* **Dataset content**
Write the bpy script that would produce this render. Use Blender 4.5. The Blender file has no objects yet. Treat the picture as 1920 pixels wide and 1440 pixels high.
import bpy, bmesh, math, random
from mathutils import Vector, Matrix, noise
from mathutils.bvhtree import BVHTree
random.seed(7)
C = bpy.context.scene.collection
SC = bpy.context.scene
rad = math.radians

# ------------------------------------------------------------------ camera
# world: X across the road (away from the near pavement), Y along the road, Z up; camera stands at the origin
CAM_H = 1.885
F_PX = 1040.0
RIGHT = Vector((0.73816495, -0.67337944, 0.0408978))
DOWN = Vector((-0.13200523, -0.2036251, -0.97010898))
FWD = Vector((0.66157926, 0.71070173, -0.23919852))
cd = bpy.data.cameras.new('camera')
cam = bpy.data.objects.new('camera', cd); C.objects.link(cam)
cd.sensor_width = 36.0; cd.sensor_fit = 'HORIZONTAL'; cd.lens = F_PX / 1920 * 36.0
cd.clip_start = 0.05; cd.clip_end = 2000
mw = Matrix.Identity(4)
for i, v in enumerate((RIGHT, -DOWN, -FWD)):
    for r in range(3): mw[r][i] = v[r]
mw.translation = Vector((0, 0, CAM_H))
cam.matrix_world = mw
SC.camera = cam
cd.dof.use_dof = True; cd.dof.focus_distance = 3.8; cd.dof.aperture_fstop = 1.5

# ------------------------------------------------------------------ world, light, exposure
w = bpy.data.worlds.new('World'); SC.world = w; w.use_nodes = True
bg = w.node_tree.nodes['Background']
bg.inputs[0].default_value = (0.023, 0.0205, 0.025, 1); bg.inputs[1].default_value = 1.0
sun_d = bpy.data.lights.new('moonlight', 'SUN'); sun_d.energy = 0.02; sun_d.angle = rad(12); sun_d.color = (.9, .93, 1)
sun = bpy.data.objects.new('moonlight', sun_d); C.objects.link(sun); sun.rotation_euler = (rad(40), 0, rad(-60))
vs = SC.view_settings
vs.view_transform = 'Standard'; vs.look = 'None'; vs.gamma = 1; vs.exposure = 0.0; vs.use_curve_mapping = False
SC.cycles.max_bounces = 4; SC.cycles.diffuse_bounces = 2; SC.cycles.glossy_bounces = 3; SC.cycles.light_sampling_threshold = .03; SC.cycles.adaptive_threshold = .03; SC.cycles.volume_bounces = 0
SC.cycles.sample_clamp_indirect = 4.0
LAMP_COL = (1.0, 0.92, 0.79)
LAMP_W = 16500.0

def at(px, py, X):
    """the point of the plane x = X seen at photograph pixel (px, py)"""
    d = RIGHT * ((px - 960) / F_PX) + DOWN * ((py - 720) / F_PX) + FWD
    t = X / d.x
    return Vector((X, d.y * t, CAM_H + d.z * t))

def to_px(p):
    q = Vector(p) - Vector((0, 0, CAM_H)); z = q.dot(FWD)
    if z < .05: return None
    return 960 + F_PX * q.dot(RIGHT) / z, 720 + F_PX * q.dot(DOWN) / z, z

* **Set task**
What is needed is an exact copy of the lines from the start of the listing through the line where "cd.dof.use_dof = True;" sits, please, both end lines included and nothing more.

* **The response**
Write the bpy script that would produce this render. Use Blender 4.5. The Blender file has no objects yet. Treat the picture as 1920 pixels wide and 1440 pixels high.
import bpy, bmesh, math, random
from mathutils import Vector, Matrix, noise
from mathutils.bvhtree import BVHTree
random.seed(7)
C = bpy.context.scene.collection
SC = bpy.context.scene
rad = math.radians

# ------------------------------------------------------------------ camera
# world: X across the road (away from the near pavement), Y along the road, Z up; camera stands at the origin
CAM_H = 1.885
F_PX = 1040.0
RIGHT = Vector((0.73816495, -0.67337944, 0.0408978))
DOWN = Vector((-0.13200523, -0.2036251, -0.97010898))
FWD = Vector((0.66157926, 0.71070173, -0.23919852))
cd = bpy.data.cameras.new('camera')
cam = bpy.data.objects.new('camera', cd); C.objects.link(cam)
cd.sensor_width = 36.0; cd.sensor_fit = 'HORIZONTAL'; cd.lens = F_PX / 1920 * 36.0
cd.clip_start = 0.05; cd.clip_end = 2000
mw = Matrix.Identity(4)
for i, v in enumerate((RIGHT, -DOWN, -FWD)):
    for r in range(3): mw[r][i] = v[r]
mw.translation = Vector((0, 0, CAM_H))
cam.matrix_world = mw
SC.camera = cam
cd.dof.use_dof = True; cd.dof.focus_distance = 3.8; cd.dof.aperture_fstop = 1.5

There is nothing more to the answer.